Mandelson is only the most cynical and supercilious edge of a Labour approach that is impossible to make sense of. They want to deplore misogyny and authoritarianism and yet go fishing with JD Vance. They want to support Ukraine to the hilt and yet pull out the stops for Trump’s state visit – to which he could easily show up with Vladimir Putin as his plus-one. He’s a daredevil, remember; an iconoclast, a risk taker. Stop bleating about the international order and how important it is not to reward wars of aggression, stupid liberal. Try to keep up.
There is no appealing to the conscience of a government that has already told you it can’t afford a conscience when there’s cheap nuclear energy on the table.
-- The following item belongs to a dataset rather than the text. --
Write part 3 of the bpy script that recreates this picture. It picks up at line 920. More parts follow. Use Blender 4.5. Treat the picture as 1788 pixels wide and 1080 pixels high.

And yet, as unjust as it is, from a global perspective, Mandelson’s position on Trump represents all of our position. Unless you find some way to express dissent, the state invitation comes from the British people. The government’s prioritisation of slightly more favourable tariffs over decency and human rights reflects our priorities.
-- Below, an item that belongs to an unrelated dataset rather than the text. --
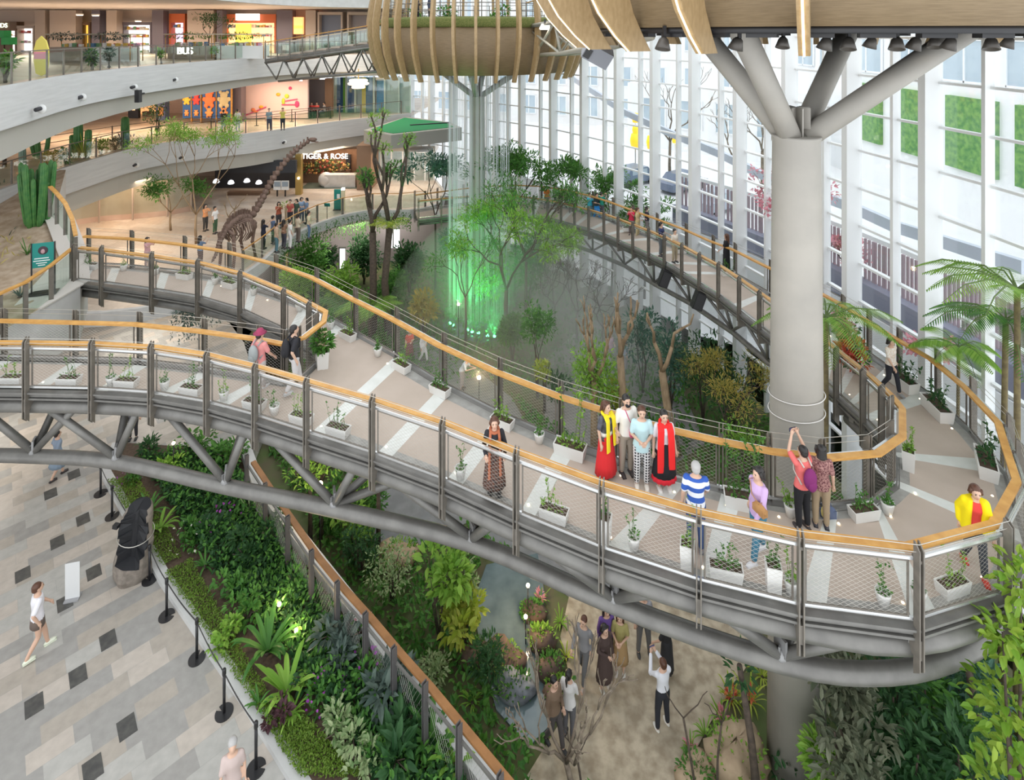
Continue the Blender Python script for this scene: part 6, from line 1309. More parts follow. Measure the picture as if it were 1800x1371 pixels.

I have wondered so often what the point of a protest demo was. I’ve seen marches that were vast and made no difference at all, and demos that made a difference, but so long after, or so circuitously, that the world never recognised the connection. I went through a phase, some time between the poll tax riots and the Countryside Alliance, of thinking that demonstrations didn’t deserve to succeed – why should you get to decide what tax we pay, who we go to war against, what animals you’re allowed to chase on a horse, just because you showed up? It’s a little bit primitive, for a mature democracy.
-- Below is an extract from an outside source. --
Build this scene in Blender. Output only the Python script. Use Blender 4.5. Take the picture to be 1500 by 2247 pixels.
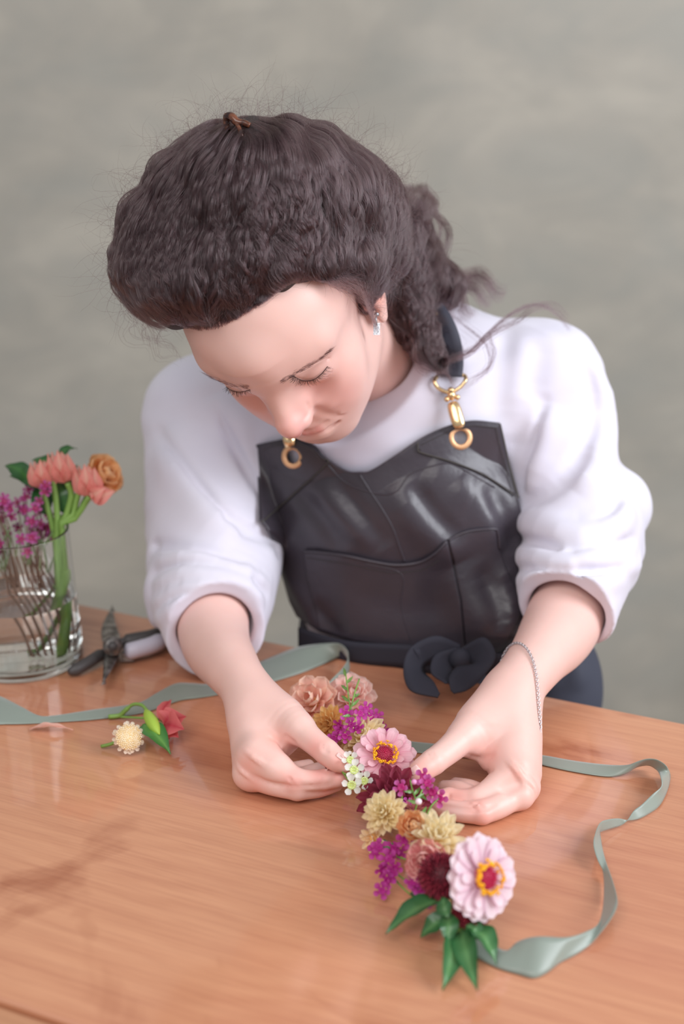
import bpy, math, random, bmesh
import numpy as np
from mathutils import Vector, Matrix, noise

for _o in list(bpy.data.objects): bpy.data.objects.remove(_o)
SC = bpy.context.scene
COL = SC.collection

# ---------------------------------------------------------------- camera
PITCH = math.radians(20.0); CAMZ = 1.52; FPX = 3120.0
TABLE_Z = 0.90
cam_d = bpy.data.cameras.new('camera'); cam = bpy.data.objects.new('camera', cam_d); COL.objects.link(cam)
cam.location = (0, 0, CAMZ); cam.rotation_euler = (math.radians(90) - PITCH, 0, 0)
cam_d.sensor_fit = 'VERTICAL'; cam_d.sensor_height = 36.0; cam_d.sensor_width = 24.0
cam_d.lens = FPX / 2247 * 36.0
cam_d.clip_start = 0.05
cam_d.dof.use_dof = True; cam_d.dof.focus_distance = 1.165; cam_d.dof.aperture_fstop = 3.0
cam_d.dof.aperture_blades = 0
SC.camera = cam

def lin(r, g, b):
    f = lambda c: ((c / 255 + 0.055) / 1.055) ** 2.4 if c / 255 > 0.04045 else c / 255 / 12.92
    return (f(r), f(g), f(b), 1.0)

# ---------------------------------------------------------------- world, lights, exposure
W = bpy.data.worlds.new('world'); SC.world = W; W.use_nodes = True
_bg = W.node_tree.nodes['Background']; _bg.inputs[0].default_value = (0.93, 0.96, 1.0, 1); _bg.inputs[1].default_value = 0.40
def area(name, loc, target, size, size_y, power, color):
    d = bpy.data.lights.new(name, 'AREA'); d.shape = 'RECTANGLE'; d.size = size; d.size_y = size_y
    d.energy = power; d.color = color
    o = bpy.data.objects.new(name, d); COL.objects.link(o); o.location = loc
    o.rotation_euler = (Vector(target) - Vector(loc)).to_track_quat('-Z', 'Y').to_euler()
    return o
area('window_daylight', (2.1, 0.35, 2.2), (0.1, 1.25, 1.0), 1.2, 1.5, 60, (0.90, 0.94, 1.0))
area('ceiling_daylight', (-0.6, -0.7, 3.0), (0.0, 1.2, 1.0), 2.0, 1.5, 36, (1.0, 0.97, 0.95))
SC.view_settings.view_transform = 'Standard'; SC.view_settings.look = 'None'
SC.view_settings.exposure = 0.16; SC.view_settings.gamma = 1.0; SC.view_settings.use_curve_mapping = False
SC.cycles.use_denoising = True
SC.cycles.max_bounces = 20; SC.cycles.transmission_bounces = 20; SC.cycles.transparent_max_bounces = 12
SC.cycles.caustics_reflective = False; SC.cycles.caustics_refractive = True; SC.cycles.blur_glossy = 1.0
SC.cycles_curves.shape = 'RIBBONS'
# ---------------------------------------------------------------- projection helpers
_s, _c = math.sin(PITCH), math.cos(PITCH)
C2W = np.array([[1, 0, 0], [0, -_s, _c], [0, -_c, -_s]])       # camera (x right, y down, z forward) -> world
CAM = np.array([0, 0, CAMZ])
def at(px, py, t):                                               # the point seen at pixel (px, py), t metres deep
    return CAM + C2W @ (np.array([(px - 750) / FPX, (py - 1123.5) / FPX, 1.0]) * t)
def on_plane(px, py, z=TABLE_Z):
    d = C2W @ np.array([(px - 750) / FPX, (py - 1123.5) / FPX, 1.0])
    return CAM + d * ((z - CAMZ) / d[2])
def nrm(v):
    v = np.asarray(v, float); return v / (np.linalg.norm(v) + 1e-12)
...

The Stop Trump demo on 17 September cannot conceivably stop Trump. It cannot stop him in the US, it cannot stop him on the world stage, it cannot even stop the state visit, given that he’ll already have arrived. It cannot shame the prime minister, the US ambassador, the outgoing or the incoming foreign secretary, or if it does, there will be no way of knowing. But it will succeed for everyone on it, because they’ll have withheld their consent for a morally bankrupt position. It will succeed in a way that shouting at the radio cannot, being collective rather than solitary. It will succeed because a state visit from Trump that went unprotested would be the most abject and painful failure of British values. We cannot conjure ourselves a government that responds with decency to the US administration. But we can say, at least, that it doesn’t speak for us.